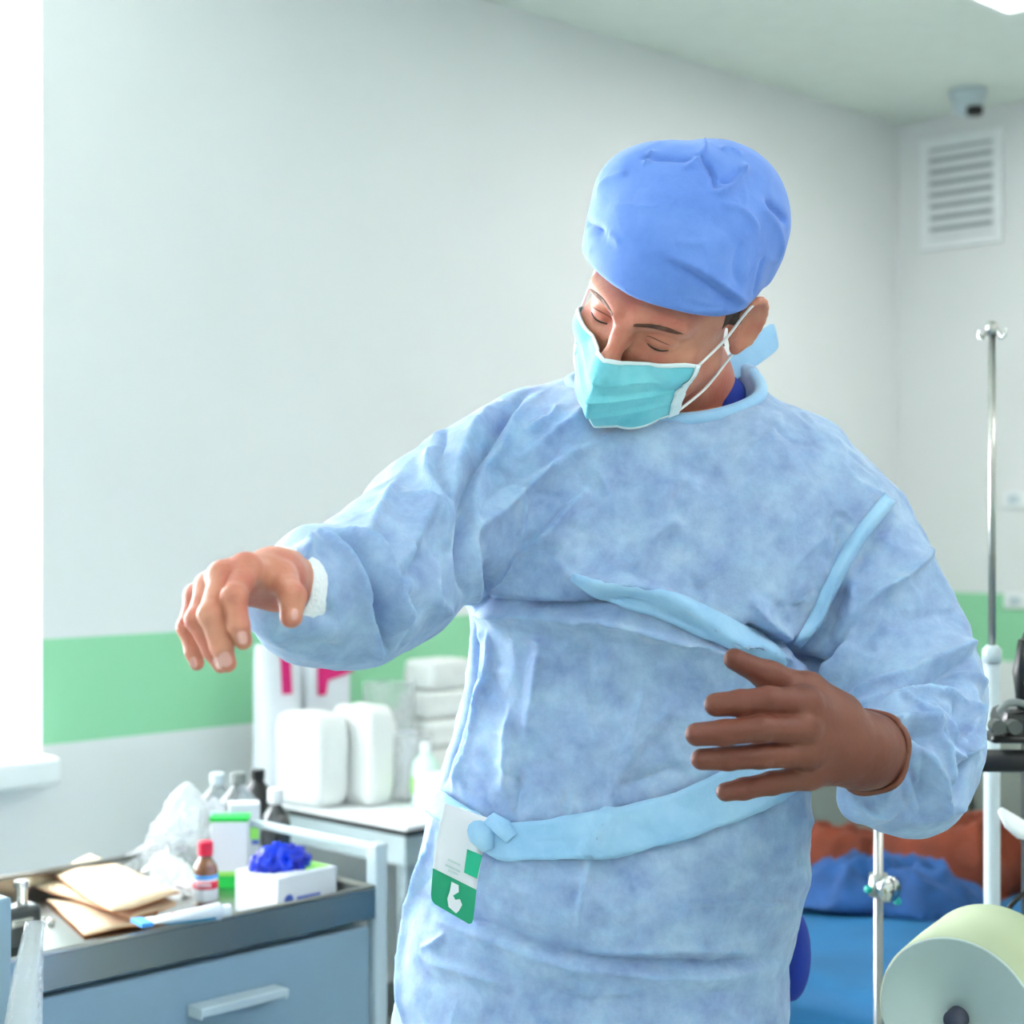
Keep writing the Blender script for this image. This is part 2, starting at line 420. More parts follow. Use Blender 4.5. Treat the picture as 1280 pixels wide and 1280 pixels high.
# ceiling lights: one in view, the others added for fill
for i, (t, b) in enumerate(PANELS):
    far = i == 0
    r = thing('ceiling_light', 'square white ceiling light panel at the top right of the picture, near the vent' if far else 'square white ceiling light panel added out of view to brighten the room',
              'ceiling light', room(t, b, CEIL), RA, 'ceiling light panels')
    m_ = MB(); s_ = .3
    for (x0, x1, y0, y1) in [(-s_, s_, -s_, -s_+.02), (-s_, s_, s_-.02, s_), (-s_, -s_+.02, -s_+.02, s_-.02), (s_-.02, s_, -s_+.02, s_-.02)]:
        m_.box(x0, x1, y0, y1, -.018, 0)
    obj('frame', m_, M['white'], r)
    obj('diffuser', MB().box(-.28, .28, -.28, .28, -.012, 0), M['glow'], r)

# wall vent on the far right wall
def on_right_wall(px, py, off=0):
    d = (W(px, py, 1)-CAM); t_ = ((ORG-U*off-CAM).dot(U))/d.dot(U); return CAM+d*t_
a, b = on_right_wall(1163, 186), on_right_wall(1243, 294)
bb0, bb1 = (a-ORG).dot(N), (b-ORG).dot(N); zt = on_right_wall(1200, 181).z; zb = on_right_wall(1200, 297).z
vr = thing('air_vent', 'white louvred air vent high on the wall under the security camera', 'air vent', room(0, (bb0+bb1)/2, (zt+zb)/2), RA)
hw, hh = (bb1-bb0)/2, (zt-zb)/2
m_ = MB(); fw = .035           # local: x away from the room, y towards -N
for (y0, y1, z0, z1) in [(-hw-fw, hw+fw, hh, hh+fw), (-hw-fw, hw+fw, -hh-fw, -hh), (-hw-fw, -hw, -hh, hh), (hw, hw+fw, -hh, hh)]:
    m_.box(-.018, 0, y0, y1, z0, z1)
obj('frame', m_, M['white'], vr, bevel=.004)
obj('backing', MB().box(-.003, 0, -hw, hw, -hh, hh), mat('vent_backing', S(165, 176, 176), .6), vr)
ns = 8
for k in range(ns):
    z = hh-(k+.5)*2*hh/ns; q = MB(); q.add([(-.014, -hw, z-.012), (-.014, hw, z-.012), (-.004, hw, z+.010), (-.004, -hw, z+.010),
        (-.011, -hw, z-.013), (-.011, hw, z-.013), (-.001, hw, z+.009), (-.001, -hw, z+.009)],
        [(0, 1, 2, 3), (7, 6, 5, 4), (0, 4, 5, 1), (3, 2, 6, 7), (0, 3, 7, 4), (1, 5, 6, 2)])
    q.box(-.020, -.012, -hw, hw, z-.016, z-.007); obj('louvre', q, M['white'], vr)

# dome security camera on the ceiling
p = W(1210, 112, (CEIL-CH)*F/(HY-112)); 
cr = thing('security_camera', 'small white dome security camera on the ceiling above the vent', 'security camera', (p.x, p.y, CEIL))
obj('base', MB().lathe([(0, 0), (.06, 0), (.062, -.02), (.054, -.035), (0, -.036)], 28), M['cartlight'], cr, smooth=True)
obj('housing', MB().lathe([(0.052, -.03), (.052, -.05), (.048, -.072), (.03, -.086), (0, -.092)], 28), M['cartlight'], cr, smooth=True)
obj('lens', MB().lathe([(0, 0), (.024, .002), (.028, .012), (.028, .03)], 20, (.012, -.04, -.098)), M['black'], cr, smooth=True)

# socket and switch on the right wall
for px, py, lab, nm, hs in [(1271, 751, 'white wall socket inside the green band at the right edge', 'wall_socket', .028), (1269, 624, 'small white switch plate on the wall above the green band', 'wall_switch', .03)]:
    p = on_right_wall(px, py); r = thing(nm, lab, 'socket' if 'socket' in nm else 'switch', p, RA)
    obj('plate', MB().box(-.012, 0, -.045, .045, -hs, hs), M['white'], r, bevel=.004)
    obj('rocker', MB().box(-.016, -.01, -.02, .02, -hs*.5, hs*.5), M['cartlight'], r, bevel=.002)
# ------------------------------------------------------------------ the person
PX, PY_ = .17, 1.90
person = thing('person', 'person in light blue surgical gown, cap and mask, looking down at an outstretched bare hand', 'person', (PX, PY_, 0))

# --- head frame: local x to the person's left, -y forward, z up
ha = (-.6238, .4486, .5322)
RH = (Matrix.Rotation(ha[0], 3, 'Z') @ Matrix.Rotation(ha[1], 3, 'X') @ Matrix.Rotation(ha[2], 3, 'Y'))
RHn = np.array(RH); TH = V3((.1591, 1.7578, CH+.2215))
def HL(x, y, z): return Vector(RHn @ V3((x, y, z))+TH)      # head-local to world
def hloc(P): return (P-TH) @ RHn

def f_face(Q):
    X = Q.copy(); X[:, 0] = np.abs(X[:, 0])
    d = ell(Q, (0, .012, .045), (.076, .096, .086))
    d = smin(d, ell(Q, (0, -.03, -.02), (.062, .062, .08)), .03)
    d = smin(d, ell(Q, (0, -.058, -.088), (.032, .034, .03)), .035)
    d = smin(d, cone(X, (.05, .0, -.05), (.02, -.06, -.09), .022, .018), .03)
    d = smin(d, ell(X, (.043, -.060, -.03), (.020, .021, .017)), .02)                    # cheekbones
    d = smin(d, cone(X, (.009, -.0945, .018), (.049, -.071, .021), .0105, .0075), .020)       # brow
    d = smax(d, -cone(X, (.0055, -.107, .012), (.0065, -.107, .030), .0022, .0015), .004)     # frown lines
    d = smax(d, -ell(X, (.033, -.099, -.002), (.021, .014, .0135)), .016)                # sockets
    d = smin(d, ell(X, (.032, -.0725, -.001), (.0155, .0145, .0125)), .003)              # lids over the eyes
    d = smin(d, chain(Q, [(0, -.088, .014), (0, -.100, -.006), (0, -.113, -.030), (0, -.117, -.04)], [.009, .0075, .0095, .011], .01), .012)
    d = smin(d, ell(X, (.012, -.105, -.044), (.009, .011, .008)), .008)
    d = smin(d, ell(Q, (0, -.096, -.068), (.022, .010, .0085)), .008)
    d = smin(d, ell(Q, (0, -.094, -.078), (.018, .010, .007)), .006)
    # ears
    e = X-V3((.081, .014, .002)); c, s = math.cos(.45), math.sin(.45)
    E_ = np.stack([e[:, 0]*c-e[:, 1]*s, e[:, 0]*s+e[:, 1]*c, e[:, 2]], 1)
    ear = ell(E_, (0, 0, .002), (.0065, .019, .031))
    rp_ = [(.0035+.0025*math.sin(a), .003+.0165*math.cos(a), .004+.0285*math.sin(a)) for a in np.linspace(2.7, -1.0, 12)]+[(.001, -.003, -.027)]
    ring = chain(E_, rp_, [.0026, .003, .0034]+[.0036]*6+[.0034, .0036, .0045, .0065], .003)
    ear = smin(smax(ear, -ell(E_, (.008, -.001, .003), (.008, .011, .019)), .004), ring, .004)
    ear = smin(ear, cone(E_, (.001, -.012, -.002), (.002, -.013, -.008), .004, .004), .004)
    return smin(d, ear, .006)
NB = [HL(0, .02, -.05), Vector((.178, 1.885, 1.46)), Vector((.172, 1.925, 1.38))]
def f_head(P):
    return smin(f_face(hloc(P)), chain(P, NB, [.055, .058, .075], .03), .025)

# --- hand chains (world)
def WP(px, py, Y): return W(px, py, Y)
RHAND = {  # the bare right hand, drooping
 'index':  ([(318, 722, 1.435), (308, 711, 1.40), (293, 746, 1.365), (298, 782, 1.36), (304, 801, 1.365)], [.0125, .0112, .0098, .0088, .0072]),
 'middle': ([(300, 730, 1.435), (279, 721, 1.395), (264, 768, 1.365), (277, 808, 1.365), (284, 829, 1.37)], [.0125, .0112, .0100, .0090, .0075]),
 'ring':   ([(290, 740, 1.44), (262, 734, 1.41), (247, 774, 1.385), (266, 813, 1.38), (276, 831, 1.38)], [.012, .0108, .0094, .0082, .0068]),
 'pinky':  ([(285, 748, 1.45), (246, 746, 1.43), (234, 784, 1.41), (242, 814, 1.405), (246, 829, 1.405)], [.011, .0092, .0080, .0070, .0060]),
 'thumb':  ([(338, 722, 1.455), (352, 722, 1.43), (366, 746, 1.405), (364, 771, 1.40)], [.015, .0125, .0105, .0092]),
}
RW = [W(354, 727, 1.49), W(348, 722, 1.465)]
def f_rhand(P):
    d = None
    for k in ('index', 'middle', 'ring', 'pinky'):
        pts, rs = RHAND[k]; pts = [W(*q) for q in pts]
        c = chain(P, pts[1:], rs[1:], .0035)
        c = smin(c, cone(P, pts[2], pts[2]+Vector((0, -.0006, 0)), rs[2]*1.06, rs[2]*1.06), .003)
        d = c if d is None else smin(d, c, .0016)
    pal = None
    for k in ('index', 'middle', 'ring', 'pinky'):
        pts, rs = RHAND[k]
        c = cone(P, RW[1]+(W(*pts[1])-RW[1])*.15, W(*pts[1]), .0175, rs[1]*1.1)
        pal = c if pal is None else smin(pal, c, .014)
    pal = smin(pal, chain(P, [W(430, 742, 1.62), RW[0], RW[1]], [.034, .0235, .020], .02), .02)
    pts, rs = RHAND['thumb']
    th = chain(P, [W(*q) for q in pts], rs, .006)
    pal = smin(pal, th, .009)
    for k in ('index', 'middle', 'ring', 'pinky'):                    # knuckles
        pts, rs = RHAND[k]; q = W(*pts[1]); pal = smin(pal, cone(P, q, q+Vector((0, 0, .001)), rs[1]*.98, rs[1]*.98), .006)
    return smin(d, pal, .005)
def nail(px, py, Y, tree, sx, sy, ang):
    """a small curved nail plate laid on a finger end"""
    mb = MB(); rows = []
    ca, sa = math.cos(ang), math.sin(ang)
    for i in range(9):
        row = []
        for j in range(9):
            u, v = (i-4)/4, (j-4)/4; l = max(abs(u), abs(v)); 
            k = 1 if l == 0 else l/math.hypot(u, v)
            k = k**.7 if l else 1
            x = u*k*sx; y = v*k*sy
            q, n_ = hit(tree, px+x*ca-y*sa, py+x*sa+y*ca)
            if q is None: return None
            e = 1-min(1, (x/sx)**2+(y/sy)**2)
            row.append(q+n_*(.0002+.0007*e**.5))
        rows.append(row)
    return mb.grid(rows)

LHAND = {  # the left hand in the brown glove
 'index':  ([(1030, 900, 1.565), (1008, 878, 1.545), (960, 875, 1.53), (925, 879, 1.53), (895, 881, 1.53)], [.0155, .0130, .0120, .0116, .0106]),
 'middle': ([(1030, 918, 1.565), (1006, 910, 1.54), (950, 911, 1.52), (905, 916, 1.52), (871, 918, 1.52)], [.0150, .0128, .0118, .0112, .0104]),
 'ring':   ([(1030, 940, 1.565), (1008, 942, 1.545), (950, 945, 1.53), (910, 948, 1.53), (877, 949, 1.53)], [.0150, .0126, .0112, .0106, .0097]),
 'pinky':  ([(1030, 962, 1.57), (1012, 970, 1.56), (965, 979, 1.55), (930, 986, 1.545), (907, 990, 1.545)], [.0145, .0118, .0104, .0096, .0086]),
 'thumb':  ([(1050, 890, 1.585), (1010, 862, 1.575), (962, 846, 1.56), (918, 824, 1.55)], [.0190, .0145, .0125, .0098]),
}
LW = [W(1100, 940, 1.655), W(1082, 938, 1.62), W(1058, 932, 1.59)]
def f_lhand(P, g=0.0):
    d = None
    for k in ('index', 'middle', 'ring', 'pinky'):
        pts, rs = LHAND[k]; c = chain(P, [W(*q) for q in pts[1:]], [r+g for r in rs[1:]], .004)
        d = c if d is None else smin(d, c, .003)
    pal = None
    for k in ('index', 'middle', 'ring', 'pinky'):
        pts, rs = LHAND[k]
        c = cone(P, W(*pts[1]), LW[1]+(W(*pts[1])-LW[1])*.25, rs[1]+g, .023+g); pal = c if pal is None else smin(pal, c, .016)
    pal = smin(pal, chain(P, [LW[2], LW[1], LW[0]], [.026+g, .0315+g, .0355+g], .02), .02)
    pts, rs = LHAND['thumb']; pal = smin(pal, chain(P, [W(*q) for q in pts], [r+g for r in rs], .01), .014)
    return smin(d, pal, .007)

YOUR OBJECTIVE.
Emit the lines of the material exactly, from its first line to the line containing "0), M['glow'], r)", inclusive; leave every picture out.

RESPONSE FOR THIS EXERCISE.
Keep writing the Blender script for this image. This is part 2, starting at line 420. More parts follow. Use Blender 4.5. Treat the picture as 1280 pixels wide and 1280 pixels high.
# ceiling lights: one in view, the others added for fill
for i, (t, b) in enumerate(PANELS):
    far = i == 0
    r = thing('ceiling_light', 'square white ceiling light panel at the top right of the picture, near the vent' if far else 'square white ceiling light panel added out of view to brighten the room',
              'ceiling light', room(t, b, CEIL), RA, 'ceiling light panels')
    m_ = MB(); s_ = .3
    for (x0, x1, y0, y1) in [(-s_, s_, -s_, -s_+.02), (-s_, s_, s_-.02, s_), (-s_, -s_+.02, -s_+.02, s_-.02), (s_-.02, s_, -s_+.02, s_-.02)]:
        m_.box(x0, x1, y0, y1, -.018, 0)
    obj('frame', m_, M['white'], r)
    obj('diffuser', MB().box(-.28, .28, -.28, .28, -.012, 0), M['glow'], r)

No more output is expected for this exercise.